▶ Task goal
Extract all of the entries and give them again, word for word.

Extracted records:
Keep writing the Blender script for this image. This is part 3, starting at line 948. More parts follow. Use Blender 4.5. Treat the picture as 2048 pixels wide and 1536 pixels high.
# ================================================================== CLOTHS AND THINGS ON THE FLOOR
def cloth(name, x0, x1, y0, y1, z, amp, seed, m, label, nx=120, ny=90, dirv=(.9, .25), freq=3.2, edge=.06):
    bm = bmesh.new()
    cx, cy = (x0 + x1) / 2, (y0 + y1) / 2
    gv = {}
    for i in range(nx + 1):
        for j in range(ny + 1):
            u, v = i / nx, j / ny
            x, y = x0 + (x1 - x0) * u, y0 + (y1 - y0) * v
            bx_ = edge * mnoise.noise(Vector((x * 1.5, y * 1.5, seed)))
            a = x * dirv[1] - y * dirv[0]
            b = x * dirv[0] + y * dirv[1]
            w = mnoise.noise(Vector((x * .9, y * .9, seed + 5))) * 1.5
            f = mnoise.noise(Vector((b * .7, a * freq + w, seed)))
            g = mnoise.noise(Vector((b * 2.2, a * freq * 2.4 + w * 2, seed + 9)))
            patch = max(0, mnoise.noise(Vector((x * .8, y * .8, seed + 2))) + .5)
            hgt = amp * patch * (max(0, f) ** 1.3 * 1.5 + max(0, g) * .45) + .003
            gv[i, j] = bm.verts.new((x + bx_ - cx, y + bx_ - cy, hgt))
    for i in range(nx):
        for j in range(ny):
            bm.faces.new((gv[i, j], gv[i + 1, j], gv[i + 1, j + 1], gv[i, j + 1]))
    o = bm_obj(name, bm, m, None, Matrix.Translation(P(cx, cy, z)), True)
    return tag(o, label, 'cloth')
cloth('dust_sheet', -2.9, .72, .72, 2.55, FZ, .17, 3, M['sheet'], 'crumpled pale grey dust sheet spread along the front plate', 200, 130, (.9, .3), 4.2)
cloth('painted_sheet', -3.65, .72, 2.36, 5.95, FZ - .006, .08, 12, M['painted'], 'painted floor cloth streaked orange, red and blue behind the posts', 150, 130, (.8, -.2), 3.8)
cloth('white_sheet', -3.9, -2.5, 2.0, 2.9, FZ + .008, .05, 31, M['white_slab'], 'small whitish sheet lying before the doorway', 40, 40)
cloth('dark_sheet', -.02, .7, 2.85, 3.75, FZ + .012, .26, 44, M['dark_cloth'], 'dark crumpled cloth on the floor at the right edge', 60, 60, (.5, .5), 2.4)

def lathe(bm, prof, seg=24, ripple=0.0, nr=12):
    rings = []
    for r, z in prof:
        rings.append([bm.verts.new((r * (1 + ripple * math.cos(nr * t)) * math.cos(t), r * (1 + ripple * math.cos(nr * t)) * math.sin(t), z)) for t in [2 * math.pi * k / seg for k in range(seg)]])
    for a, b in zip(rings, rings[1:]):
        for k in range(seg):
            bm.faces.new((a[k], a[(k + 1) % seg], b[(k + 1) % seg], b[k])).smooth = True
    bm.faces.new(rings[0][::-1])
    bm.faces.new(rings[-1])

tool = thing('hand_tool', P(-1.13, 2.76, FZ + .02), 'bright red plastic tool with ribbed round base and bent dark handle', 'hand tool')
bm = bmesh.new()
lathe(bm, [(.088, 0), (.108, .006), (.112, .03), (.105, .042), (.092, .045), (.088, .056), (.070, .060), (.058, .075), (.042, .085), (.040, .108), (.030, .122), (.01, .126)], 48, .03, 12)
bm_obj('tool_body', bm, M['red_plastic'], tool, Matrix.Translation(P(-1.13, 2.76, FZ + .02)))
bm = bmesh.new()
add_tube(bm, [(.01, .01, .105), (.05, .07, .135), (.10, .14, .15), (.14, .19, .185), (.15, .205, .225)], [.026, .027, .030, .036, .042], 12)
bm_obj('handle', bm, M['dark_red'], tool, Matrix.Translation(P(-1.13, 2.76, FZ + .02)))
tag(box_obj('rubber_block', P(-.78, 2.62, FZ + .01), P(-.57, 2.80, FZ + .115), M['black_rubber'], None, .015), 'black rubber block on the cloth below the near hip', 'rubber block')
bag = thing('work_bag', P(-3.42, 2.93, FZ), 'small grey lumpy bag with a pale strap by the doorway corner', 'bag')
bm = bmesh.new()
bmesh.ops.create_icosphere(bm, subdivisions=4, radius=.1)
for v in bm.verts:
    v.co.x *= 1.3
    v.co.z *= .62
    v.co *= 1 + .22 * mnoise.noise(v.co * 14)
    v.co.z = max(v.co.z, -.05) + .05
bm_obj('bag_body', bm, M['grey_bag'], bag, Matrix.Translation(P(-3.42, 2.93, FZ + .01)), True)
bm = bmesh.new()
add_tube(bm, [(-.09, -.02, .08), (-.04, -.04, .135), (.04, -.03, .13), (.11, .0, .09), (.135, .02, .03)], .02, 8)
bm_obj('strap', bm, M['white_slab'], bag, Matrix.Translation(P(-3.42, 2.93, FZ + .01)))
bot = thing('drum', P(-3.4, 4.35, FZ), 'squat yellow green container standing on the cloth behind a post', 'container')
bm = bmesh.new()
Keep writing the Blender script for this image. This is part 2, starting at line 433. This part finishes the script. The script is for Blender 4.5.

▶ Exercise result
Keep writing the Blender script for this image. This is part 3, starting at line 948. More parts follow. Use Blender 4.5. Treat the picture as 2048 pixels wide and 1536 pixels high.
# ================================================================== CLOTHS AND THINGS ON THE FLOOR
def cloth(name, x0, x1, y0, y1, z, amp, seed, m, label, nx=120, ny=90, dirv=(.9, .25), freq=3.2, edge=.06):
    bm = bmesh.new()
    cx, cy = (x0 + x1) / 2, (y0 + y1) / 2
    gv = {}
    for i in range(nx + 1):
        for j in range(ny + 1):
            u, v = i / nx, j / ny
            x, y = x0 + (x1 - x0) * u, y0 + (y1 - y0) * v
            bx_ = edge * mnoise.noise(Vector((x * 1.5, y * 1.5, seed)))
            a = x * dirv[1] - y * dirv[0]
            b = x * dirv[0] + y * dirv[1]
            w = mnoise.noise(Vector((x * .9, y * .9, seed + 5))) * 1.5
            f = mnoise.noise(Vector((b * .7, a * freq + w, seed)))
            g = mnoise.noise(Vector((b * 2.2, a * freq * 2.4 + w * 2, seed + 9)))
            patch = max(0, mnoise.noise(Vector((x * .8, y * .8, seed + 2))) + .5)
            hgt = amp * patch * (max(0, f) ** 1.3 * 1.5 + max(0, g) * .45) + .003
            gv[i, j] = bm.verts.new((x + bx_ - cx, y + bx_ - cy, hgt))
    for i in range(nx):
        for j in range(ny):
            bm.faces.new((gv[i, j], gv[i + 1, j], gv[i + 1, j + 1], gv[i, j + 1]))
    o = bm_obj(name, bm, m, None, Matrix.Translation(P(cx, cy, z)), True)
    return tag(o, label, 'cloth')
cloth('dust_sheet', -2.9, .72, .72, 2.55, FZ, .17, 3, M['sheet'], 'crumpled pale grey dust sheet spread along the front plate', 200, 130, (.9, .3), 4.2)
cloth('painted_sheet', -3.65, .72, 2.36, 5.95, FZ - .006, .08, 12, M['painted'], 'painted floor cloth streaked orange, red and blue behind the posts', 150, 130, (.8, -.2), 3.8)
cloth('white_sheet', -3.9, -2.5, 2.0, 2.9, FZ + .008, .05, 31, M['white_slab'], 'small whitish sheet lying before the doorway', 40, 40)
cloth('dark_sheet', -.02, .7, 2.85, 3.75, FZ + .012, .26, 44, M['dark_cloth'], 'dark crumpled cloth on the floor at the right edge', 60, 60, (.5, .5), 2.4)

def lathe(bm, prof, seg=24, ripple=0.0, nr=12):
    rings = []
    for r, z in prof:
        rings.append([bm.verts.new((r * (1 + ripple * math.cos(nr * t)) * math.cos(t), r * (1 + ripple * math.cos(nr * t)) * math.sin(t), z)) for t in [2 * math.pi * k / seg for k in range(seg)]])
    for a, b in zip(rings, rings[1:]):
        for k in range(seg):
            bm.faces.new((a[k], a[(k + 1) % seg], b[(k + 1) % seg], b[k])).smooth = True
    bm.faces.new(rings[0][::-1])
    bm.faces.new(rings[-1])

tool = thing('hand_tool', P(-1.13, 2.76, FZ + .02), 'bright red plastic tool with ribbed round base and bent dark handle', 'hand tool')
bm = bmesh.new()
lathe(bm, [(.088, 0), (.108, .006), (.112, .03), (.105, .042), (.092, .045), (.088, .056), (.070, .060), (.058, .075), (.042, .085), (.040, .108), (.030, .122), (.01, .126)], 48, .03, 12)
bm_obj('tool_body', bm, M['red_plastic'], tool, Matrix.Translation(P(-1.13, 2.76, FZ + .02)))
bm = bmesh.new()
add_tube(bm, [(.01, .01, .105), (.05, .07, .135), (.10, .14, .15), (.14, .19, .185), (.15, .205, .225)], [.026, .027, .030, .036, .042], 12)
bm_obj('handle', bm, M['dark_red'], tool, Matrix.Translation(P(-1.13, 2.76, FZ + .02)))
tag(box_obj('rubber_block', P(-.78, 2.62, FZ + .01), P(-.57, 2.80, FZ + .115), M['black_rubber'], None, .015), 'black rubber block on the cloth below the near hip', 'rubber block')
bag = thing('work_bag', P(-3.42, 2.93, FZ), 'small grey lumpy bag with a pale strap by the doorway corner', 'bag')
bm = bmesh.new()
bmesh.ops.create_icosphere(bm, subdivisions=4, radius=.1)
for v in bm.verts:
    v.co.x *= 1.3
    v.co.z *= .62
    v.co *= 1 + .22 * mnoise.noise(v.co * 14)
    v.co.z = max(v.co.z, -.05) + .05
bm_obj('bag_body', bm, M['grey_bag'], bag, Matrix.Translation(P(-3.42, 2.93, FZ + .01)), True)
bm = bmesh.new()
add_tube(bm, [(-.09, -.02, .08), (-.04, -.04, .135), (.04, -.03, .13), (.11, .0, .09), (.135, .02, .03)], .02, 8)
bm_obj('strap', bm, M['white_slab'], bag, Matrix.Translation(P(-3.42, 2.93, FZ + .01)))
bot = thing('drum', P(-3.4, 4.35, FZ), 'squat yellow green container standing on the cloth behind a post', 'container')
bm = bmesh.new()
Keep writing the Blender script for this image. This is part 2, starting at line 433. This part finishes the script. The script is for Blender 4.5.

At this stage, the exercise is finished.